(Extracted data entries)
============================================================

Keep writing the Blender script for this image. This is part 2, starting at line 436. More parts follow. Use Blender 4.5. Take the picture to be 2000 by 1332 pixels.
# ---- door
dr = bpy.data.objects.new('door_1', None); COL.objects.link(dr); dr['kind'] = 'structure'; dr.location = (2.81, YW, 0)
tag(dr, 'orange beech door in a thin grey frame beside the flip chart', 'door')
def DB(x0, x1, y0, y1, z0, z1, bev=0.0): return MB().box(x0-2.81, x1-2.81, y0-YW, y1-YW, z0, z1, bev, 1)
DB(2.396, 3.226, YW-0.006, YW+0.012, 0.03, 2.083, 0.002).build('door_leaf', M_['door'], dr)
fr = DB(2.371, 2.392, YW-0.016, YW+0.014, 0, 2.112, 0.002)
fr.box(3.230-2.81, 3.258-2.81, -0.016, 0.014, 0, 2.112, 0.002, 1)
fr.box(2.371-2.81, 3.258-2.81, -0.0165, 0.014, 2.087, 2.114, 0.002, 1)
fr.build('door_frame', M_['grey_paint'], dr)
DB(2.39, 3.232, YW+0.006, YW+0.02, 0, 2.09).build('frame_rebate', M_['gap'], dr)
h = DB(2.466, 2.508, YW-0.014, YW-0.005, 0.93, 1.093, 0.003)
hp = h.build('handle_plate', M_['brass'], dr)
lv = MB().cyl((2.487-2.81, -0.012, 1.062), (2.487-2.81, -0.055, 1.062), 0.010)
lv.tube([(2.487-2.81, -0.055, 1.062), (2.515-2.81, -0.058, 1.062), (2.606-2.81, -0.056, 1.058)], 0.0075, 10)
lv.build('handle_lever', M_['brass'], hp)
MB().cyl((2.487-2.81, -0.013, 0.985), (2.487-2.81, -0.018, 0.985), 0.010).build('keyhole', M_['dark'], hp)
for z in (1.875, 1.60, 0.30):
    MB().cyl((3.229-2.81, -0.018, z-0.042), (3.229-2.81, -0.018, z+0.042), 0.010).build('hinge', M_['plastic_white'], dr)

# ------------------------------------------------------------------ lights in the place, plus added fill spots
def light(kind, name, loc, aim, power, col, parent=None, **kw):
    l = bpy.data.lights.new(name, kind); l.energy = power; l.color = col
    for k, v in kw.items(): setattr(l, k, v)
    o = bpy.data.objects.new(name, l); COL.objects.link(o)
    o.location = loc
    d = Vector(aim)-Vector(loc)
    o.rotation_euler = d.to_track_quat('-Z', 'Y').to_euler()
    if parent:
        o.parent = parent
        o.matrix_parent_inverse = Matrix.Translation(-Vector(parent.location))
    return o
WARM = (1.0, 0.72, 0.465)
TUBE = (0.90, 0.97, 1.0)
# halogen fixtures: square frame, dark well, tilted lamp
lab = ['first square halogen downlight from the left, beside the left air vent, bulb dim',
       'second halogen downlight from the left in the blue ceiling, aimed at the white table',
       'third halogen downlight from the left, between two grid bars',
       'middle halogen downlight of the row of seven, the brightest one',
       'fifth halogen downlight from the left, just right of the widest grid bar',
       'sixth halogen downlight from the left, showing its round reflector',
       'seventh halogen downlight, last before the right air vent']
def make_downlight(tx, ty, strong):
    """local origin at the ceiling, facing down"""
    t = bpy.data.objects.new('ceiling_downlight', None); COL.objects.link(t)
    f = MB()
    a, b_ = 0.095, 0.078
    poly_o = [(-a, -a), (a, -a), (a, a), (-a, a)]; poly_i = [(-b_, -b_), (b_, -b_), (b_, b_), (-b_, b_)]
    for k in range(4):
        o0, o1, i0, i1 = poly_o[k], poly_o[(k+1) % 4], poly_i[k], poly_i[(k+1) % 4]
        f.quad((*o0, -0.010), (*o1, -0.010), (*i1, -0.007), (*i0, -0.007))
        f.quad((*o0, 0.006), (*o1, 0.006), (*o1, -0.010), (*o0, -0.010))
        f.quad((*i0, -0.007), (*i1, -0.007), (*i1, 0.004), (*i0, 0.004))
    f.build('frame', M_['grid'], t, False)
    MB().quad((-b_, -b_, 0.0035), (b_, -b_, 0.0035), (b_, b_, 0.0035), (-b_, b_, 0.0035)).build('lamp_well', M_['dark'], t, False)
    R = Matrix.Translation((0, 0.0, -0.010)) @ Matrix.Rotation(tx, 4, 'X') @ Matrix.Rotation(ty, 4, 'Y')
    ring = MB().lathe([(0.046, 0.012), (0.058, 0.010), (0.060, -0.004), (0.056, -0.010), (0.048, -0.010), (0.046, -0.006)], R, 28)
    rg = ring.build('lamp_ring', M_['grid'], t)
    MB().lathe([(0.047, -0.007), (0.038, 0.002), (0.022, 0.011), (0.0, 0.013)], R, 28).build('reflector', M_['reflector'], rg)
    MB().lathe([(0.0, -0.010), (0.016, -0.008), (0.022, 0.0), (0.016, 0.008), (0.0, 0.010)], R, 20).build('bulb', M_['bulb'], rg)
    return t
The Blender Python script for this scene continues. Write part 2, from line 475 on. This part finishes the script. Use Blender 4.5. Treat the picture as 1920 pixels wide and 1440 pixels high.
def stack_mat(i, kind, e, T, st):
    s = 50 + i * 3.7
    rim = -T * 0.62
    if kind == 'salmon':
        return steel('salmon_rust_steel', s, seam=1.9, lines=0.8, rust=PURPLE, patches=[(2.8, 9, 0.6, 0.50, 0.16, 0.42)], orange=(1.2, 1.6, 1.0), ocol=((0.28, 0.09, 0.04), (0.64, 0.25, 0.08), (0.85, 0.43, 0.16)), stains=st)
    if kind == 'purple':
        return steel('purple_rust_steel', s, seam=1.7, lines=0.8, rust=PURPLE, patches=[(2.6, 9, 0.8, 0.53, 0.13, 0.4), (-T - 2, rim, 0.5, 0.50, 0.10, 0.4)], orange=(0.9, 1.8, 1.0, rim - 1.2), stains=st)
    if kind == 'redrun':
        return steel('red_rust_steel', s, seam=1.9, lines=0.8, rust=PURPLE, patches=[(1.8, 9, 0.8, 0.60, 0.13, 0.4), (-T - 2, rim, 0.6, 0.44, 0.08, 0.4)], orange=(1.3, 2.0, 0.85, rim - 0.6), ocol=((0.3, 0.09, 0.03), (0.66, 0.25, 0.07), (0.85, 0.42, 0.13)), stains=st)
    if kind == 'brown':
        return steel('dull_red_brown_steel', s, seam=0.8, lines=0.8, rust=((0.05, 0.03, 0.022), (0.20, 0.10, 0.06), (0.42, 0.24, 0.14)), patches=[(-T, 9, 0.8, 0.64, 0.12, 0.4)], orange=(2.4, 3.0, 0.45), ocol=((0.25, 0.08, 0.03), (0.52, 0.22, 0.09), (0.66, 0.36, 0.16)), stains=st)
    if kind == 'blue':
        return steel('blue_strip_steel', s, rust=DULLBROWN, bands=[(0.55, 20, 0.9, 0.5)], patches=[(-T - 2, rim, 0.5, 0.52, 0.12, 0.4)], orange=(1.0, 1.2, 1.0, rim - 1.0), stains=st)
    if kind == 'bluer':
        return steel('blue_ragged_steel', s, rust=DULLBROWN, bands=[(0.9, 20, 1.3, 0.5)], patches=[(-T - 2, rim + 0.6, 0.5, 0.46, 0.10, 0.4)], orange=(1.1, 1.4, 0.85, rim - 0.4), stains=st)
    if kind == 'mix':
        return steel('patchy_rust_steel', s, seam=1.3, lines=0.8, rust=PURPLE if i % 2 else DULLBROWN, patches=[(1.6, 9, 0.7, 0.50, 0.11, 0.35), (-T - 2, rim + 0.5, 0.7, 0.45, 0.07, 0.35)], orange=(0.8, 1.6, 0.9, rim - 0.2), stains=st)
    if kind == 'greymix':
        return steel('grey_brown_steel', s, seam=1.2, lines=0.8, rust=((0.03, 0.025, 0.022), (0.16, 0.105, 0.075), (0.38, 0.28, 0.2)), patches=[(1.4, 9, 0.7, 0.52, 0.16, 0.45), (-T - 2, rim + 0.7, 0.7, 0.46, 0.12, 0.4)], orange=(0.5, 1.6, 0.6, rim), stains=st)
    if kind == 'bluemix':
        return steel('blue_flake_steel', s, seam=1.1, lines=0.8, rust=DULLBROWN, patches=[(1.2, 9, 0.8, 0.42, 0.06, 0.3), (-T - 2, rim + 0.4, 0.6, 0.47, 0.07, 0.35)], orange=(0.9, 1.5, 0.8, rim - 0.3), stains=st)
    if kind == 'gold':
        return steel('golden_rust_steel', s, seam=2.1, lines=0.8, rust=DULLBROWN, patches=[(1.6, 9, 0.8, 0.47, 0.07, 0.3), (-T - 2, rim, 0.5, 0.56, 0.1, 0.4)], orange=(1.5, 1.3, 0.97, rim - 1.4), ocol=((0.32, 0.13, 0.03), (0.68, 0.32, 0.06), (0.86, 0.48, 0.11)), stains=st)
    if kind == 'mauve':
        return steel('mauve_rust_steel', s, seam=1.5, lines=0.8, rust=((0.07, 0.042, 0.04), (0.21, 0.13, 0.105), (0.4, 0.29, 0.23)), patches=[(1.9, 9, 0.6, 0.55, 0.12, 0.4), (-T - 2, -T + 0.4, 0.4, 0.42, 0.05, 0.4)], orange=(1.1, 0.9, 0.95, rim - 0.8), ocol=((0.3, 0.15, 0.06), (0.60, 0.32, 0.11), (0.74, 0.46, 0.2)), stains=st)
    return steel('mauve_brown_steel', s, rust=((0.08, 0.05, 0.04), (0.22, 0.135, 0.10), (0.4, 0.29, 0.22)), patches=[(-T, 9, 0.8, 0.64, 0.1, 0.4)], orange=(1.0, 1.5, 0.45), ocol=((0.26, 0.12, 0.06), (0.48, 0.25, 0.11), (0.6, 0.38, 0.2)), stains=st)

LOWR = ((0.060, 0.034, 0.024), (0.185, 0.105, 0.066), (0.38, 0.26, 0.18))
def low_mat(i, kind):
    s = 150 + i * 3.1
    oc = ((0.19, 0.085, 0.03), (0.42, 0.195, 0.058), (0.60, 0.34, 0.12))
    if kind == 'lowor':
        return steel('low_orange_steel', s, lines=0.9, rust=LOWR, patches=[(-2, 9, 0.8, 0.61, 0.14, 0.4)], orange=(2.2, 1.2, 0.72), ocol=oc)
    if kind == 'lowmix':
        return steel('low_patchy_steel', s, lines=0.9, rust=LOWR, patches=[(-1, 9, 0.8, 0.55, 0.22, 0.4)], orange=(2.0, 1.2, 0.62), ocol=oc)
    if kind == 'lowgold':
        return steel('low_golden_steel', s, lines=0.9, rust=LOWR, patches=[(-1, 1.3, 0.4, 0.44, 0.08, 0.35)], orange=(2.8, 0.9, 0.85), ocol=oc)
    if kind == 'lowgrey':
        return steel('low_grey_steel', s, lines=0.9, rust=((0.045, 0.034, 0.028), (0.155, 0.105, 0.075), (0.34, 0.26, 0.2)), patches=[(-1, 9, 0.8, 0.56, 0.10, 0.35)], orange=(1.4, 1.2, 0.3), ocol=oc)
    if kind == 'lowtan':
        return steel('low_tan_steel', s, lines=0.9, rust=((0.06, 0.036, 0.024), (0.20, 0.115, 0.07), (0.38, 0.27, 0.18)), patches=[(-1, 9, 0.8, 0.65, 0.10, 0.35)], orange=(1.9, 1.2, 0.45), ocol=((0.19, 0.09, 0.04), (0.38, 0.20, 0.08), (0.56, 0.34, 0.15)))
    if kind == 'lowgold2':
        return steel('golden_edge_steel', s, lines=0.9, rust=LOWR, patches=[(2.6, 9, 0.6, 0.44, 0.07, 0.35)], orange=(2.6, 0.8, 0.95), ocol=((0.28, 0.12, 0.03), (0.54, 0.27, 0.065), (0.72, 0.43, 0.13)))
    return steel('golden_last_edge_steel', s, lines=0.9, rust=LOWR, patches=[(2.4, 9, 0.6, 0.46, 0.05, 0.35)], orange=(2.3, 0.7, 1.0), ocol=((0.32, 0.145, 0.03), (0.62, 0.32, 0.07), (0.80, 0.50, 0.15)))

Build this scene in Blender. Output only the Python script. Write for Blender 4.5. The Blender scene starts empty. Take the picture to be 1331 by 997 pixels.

============================================================

_EXERCISE BRIEF_
Above are the records; copy every line in them that holds the word "Blender".

_FINISHED EXERCISE_
Keep writing the Blender script for this image. This is part 2, starting at line 436. More parts follow. Use Blender 4.5. Take the picture to be 2000 by 1332 pixels.
The Blender Python script for this scene continues. Write part 2, from line 475 on. This part finishes the script. Use Blender 4.5. Treat the picture as 1920 pixels wide and 1440 pixels high.
Build this scene in Blender. Output only the Python script. Write for Blender 4.5. The Blender scene starts empty. Take the picture to be 1331 by 997 pixels.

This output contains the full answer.